На том же, о котором шла речь, когда мы говорили о передаче эффекта тяжести, боли, о сценических смертях. Все, что связано с физиологией нашего тела, интересно лишь постольку, поскольку человеческий дух торжествует над слабостями тела. Потому закон можно сформулировать так: чем больше физиологии в предмете изображения, тем более условный характер должно приобретать воспроизведение.

Условный не значит лживый.

Предположим, нам нужно перенести на сцену тех же двух девушек, изнывающих от жары. Причем смыслом эпизода должно стать именно торжество жары над человеческим терпением.

Что может дать меру условности при сохранении логики психологической и физической?

Только угол зрения постановщика и исполнителя.

В данном случае — юмор. Юмор — замечательная вещь, спасительный ключ ко многим трудно разрешимым ситуациям. И в жизни, и в искусстве.

Что может предложить режиссер, когда перед ним две исполнительницы воспроизводят вышеописанное поведение двух девушек в душном вагоне?

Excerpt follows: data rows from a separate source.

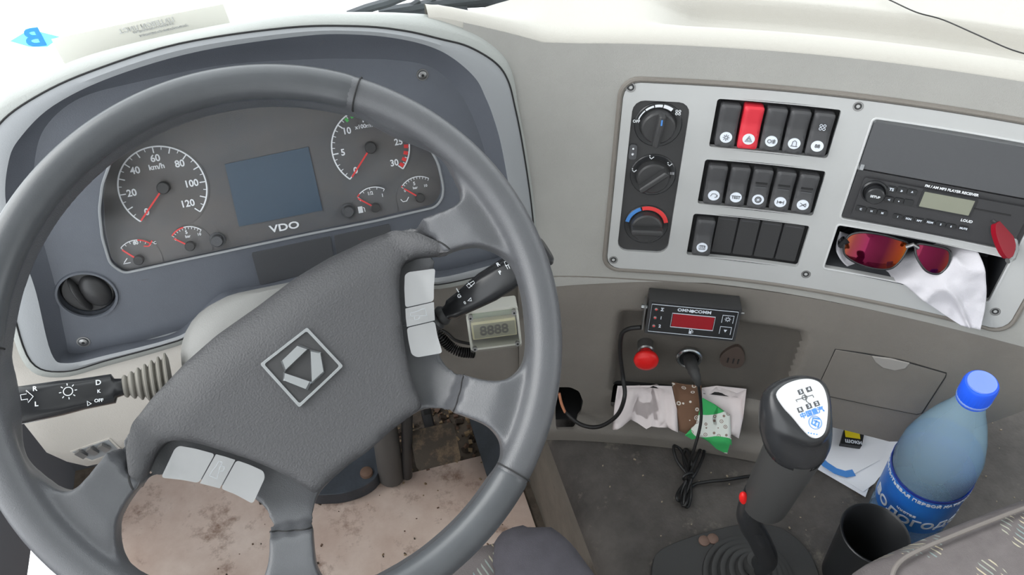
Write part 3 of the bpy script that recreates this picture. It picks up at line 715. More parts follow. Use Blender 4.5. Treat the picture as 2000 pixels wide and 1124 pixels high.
# horn buttons (three-segment silver bars)
hb = wl([(796, 541), (838, 528), (852, 526), (848, 560), (849, 600), (853, 640), (862, 688), (812, 697), (803, 690), (797, 650), (792, 600), (790, 560)])
def horn(sgn):
    def segp(l): return l if sgn > 0 else mir(l)
    cuts = [wl([(791, 536), (799, 530), (851, 523), (848, 560), (848, 587), (792, 600), (790, 565)]), wl([(792, 602), (848, 589), (850, 625), (795, 638), (793, 620)]), wl([(795, 640), (850, 627), (855, 655), (865, 689), (815, 698), (804, 692), (798, 665)])]
    F0 = wheel; objs = []
    root = None
    for i, cc in enumerate(cuts):
        cc = rpoly(segp(cc), .0028 if i != 1 else .0006, 4); mb = MB()
        mb.plate(cc, -.006, .0035, res=.006, fn=lambda x, y: hh(math.hypot(x, y)), mapf=lambda x, y, h: (x, y, h if h > -.0059 else hh(math.hypot(x, y))-.004))
        o = mb.build('horn_button', M['silver'], wheel, ang=30)
        if i == 1:
            c = Vector((sum(p[0] for p in cc)/len(cc), sum(p[1] for p in cc)/len(cc))); zt = hh(c.length)+.0037
            t = Vector((-c.y, c.x)).normalized()*sgn; u = Vector((c.x, c.y)).normalized()
            a_ = math.atan2(t.y, t.x)+math.pi/2
            def tr(x, y): q = c+u*x+t*y; return (q.x, q.y)
            mb = MB(); mb.line([tr(-.006, .0022), tr(-.001, .0022), tr(.003, .0032), tr(.0072, .0034)], .0007, zt)
            mb.line([tr(-.006, -.001), tr(-.001, -.001), tr(.003, -.0022), tr(.0072, -.003)], .0007, zt); mb.line([tr(.0072, .0036), tr(.0072, -.0034)], .0007, zt); mb.line([tr(-.006, .0022), tr(-.0062, -.001)], .0007, zt)
            mb.line([tr(.001, -.0015), tr(0, -.0045), tr(-.0035, -.0045), tr(-.0035, -.001)], .0007, zt); mb.build('horn_symbol', M['lip'], o)
horn(1); horn(-1)
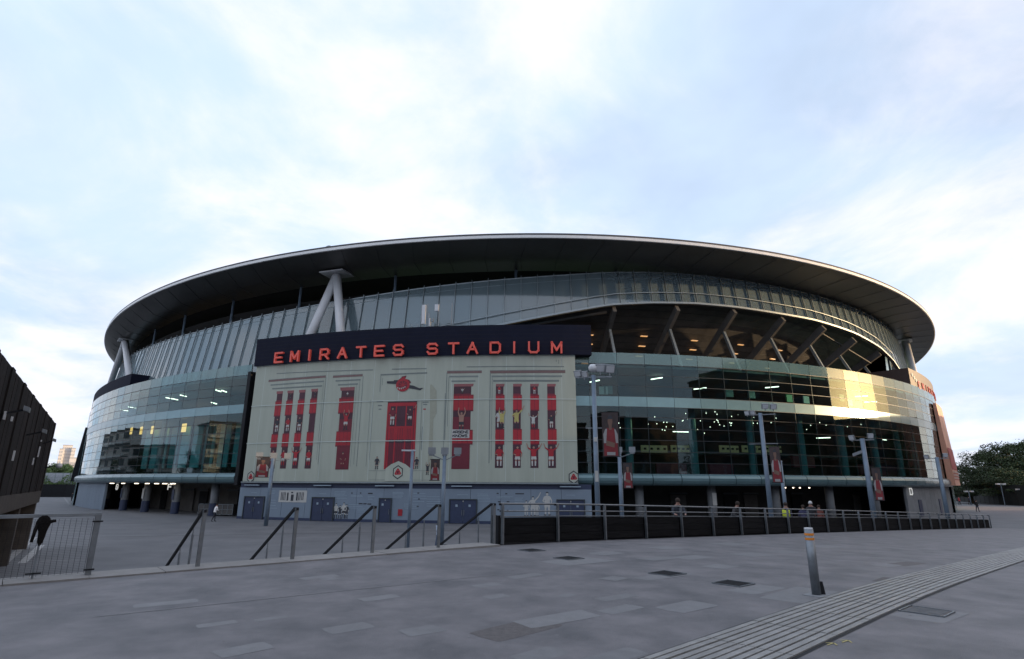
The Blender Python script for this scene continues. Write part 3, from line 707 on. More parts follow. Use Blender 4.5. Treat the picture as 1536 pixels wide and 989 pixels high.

Прежде всего, убрать всю физиологию. Да, жара в конце концов побеждает девушек. Но это не значит, что они сдаются сразу, как лишенные воли, разума, того же юмора существа. Режиссер должен сделать жару, так сказать, действующим лицом, более сильным, чем люди. А девушкам предложить проявить максимум изобразительности в борьбе с ней, но ввести дополнительное обстоятельство: предположить, что в купе вошел мужчина, который им обеим далеко не безразличен. Девушки будут бороться с жарой, но сразу же исчезнет вся неизящная пластика и мимика.